Les eurodéputés demandent, dans un rapport adopté ce mercredi 19 mai, que les contenus diffusant des matchs en direct sur Internet de manière illégale soient bloqués en moins de 30 minutes. Selon l’élu français Geoffroy Didier, cela représente 500 millions d’euros par an de perte pour les clubs de football en France.
Les retransmissions illégales sur Internet d’événements sportifs doivent être retirées dans un délai de 30 minutes, selon un vote des eurodéputés mercredi 19 mai 2021. Le Parlement européen demande à la Commission d’agir en la matière, le phénomène étant croissant, avec un système européen établissant des critères communs pour les « signaleurs de confiance » certifiés.
Car les événements sportifs ne sont actuellement pas protégés par les règles européennes relatives aux droits de propriété intellectuelle, ce qui crée un vide juridique. Selon les eurodéputés, la responsabilité des diffusions illégales devrait incomber aux fournisseurs de flux sportifs et non aux fans ou aux consommateurs, précisent les députés.
Geoffroy Didier, eurodéputé Les Républicains, est le rapporteur de ce texte pour le groupe du PPE (droite). Il explique à Ouest-France les enjeux derrière la diffusion illégale des matchs sur Internet.
Vous souhaitez imposer que les contenus qui diffusent les matchs de foot illégalement en streaming soient bloqués rapidement…
Oui, en 30 minutes maximum et c’est possible de le faire. Si vous êtes bloqué dans la possibilité de voir le match piraté en moins de 30 minutes, a priori, on considère que c’est dissuasif et que ça donnera plutôt envie de s’abonner légalement pour voir le match. Il faut mettre en place des délais qui soient dissuasifs.
Notre idée n’est pas de nous attaquer aux passionnés du sport, loin de là. Nous voulons protéger l’économie du sport tout en préservant la passion que le sport suscite. Notre but n’est pas de tout interdire, mais de dissuader les sites pirates et d’amoindrir leurs profits.
Avez-vous des chiffres sur ce que représente cette forme de piratage ?

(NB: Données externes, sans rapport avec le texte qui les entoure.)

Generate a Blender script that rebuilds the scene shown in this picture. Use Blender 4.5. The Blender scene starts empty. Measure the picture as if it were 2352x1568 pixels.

On considère que rien que pour le foot français, ce sont 500 millions d’euros de pertes par an. On estime que les sites de piratage de manifestations sportives en Europe représentaient 362 millions de visites pour le seul mois de janvier 2019.
Cela va être difficile de lutter contre un phénomène qui a pris de telles proportions…
Le monde d’Internet, ce n’est pas le Far-West. Quand je vais voir un match de foot dans un stade, j’achète mon billet. Si je n’ai pas acheté mon billet, je ne rentre pas. Je ne vois pas pourquoi, sous prétexte que c’est Internet, on devrait pouvoir regarder le match sans avoir payé alors qu’à côté, il y a des gens qui payent. On veut rétablir un principe simple : tout ce qui est illégal hors ligne, doit le devenir en ligne.
Des fédérations sportives me disent qu’il y a des matchs qui sont plus vus piratés que vus légalement…
Pourquoi dîtes-vous que vous voulez protéger « l’économie du sport » plus particulièrement ?
Malheureusement, le piratage entrave aussi les finances des petits clubs : ce sont les droits de diffusion sur Internet qui financent les filières sportives et ce sont ces fédérations qui financent les petits clubs derrière. On est en train de tuer par ricochet, avec ce manque à gagner énorme, les petits clubs du sport amateur.
L’offre de diffusion sur Internet est multiple et souvent très chère à l’année. N’est-ce pas aussi une des causes du piratage ?
Il n’y a jamais de solution magique mais laisser faire n’est assurément pas la bonne piste. Oui, certains ayants droit, qui sont propriétaires de droits de diffusion, abusent un peu avec les prix de leurs abonnements. J’ai échangé avec beaucoup de gens qui adorent le sport. Or, ils se plaignent, à juste titre, qu’il faille aujourd’hui s’abonner à trop de chaînes et que ça coûte trop cher pour pouvoir suivre leur passion.
La seule manière de contraindre les ayants droit à proposer des prix plus démocratiques, c’est aussi de protéger l’état du sport qu’ils incarnent, ce qui nous permettra ensuite de demander une contrepartie… Par exemple, je souhaite que certains droits de diffusion soient accessibles sur des chaînes publiques et pas seulement sur les chaînes privées.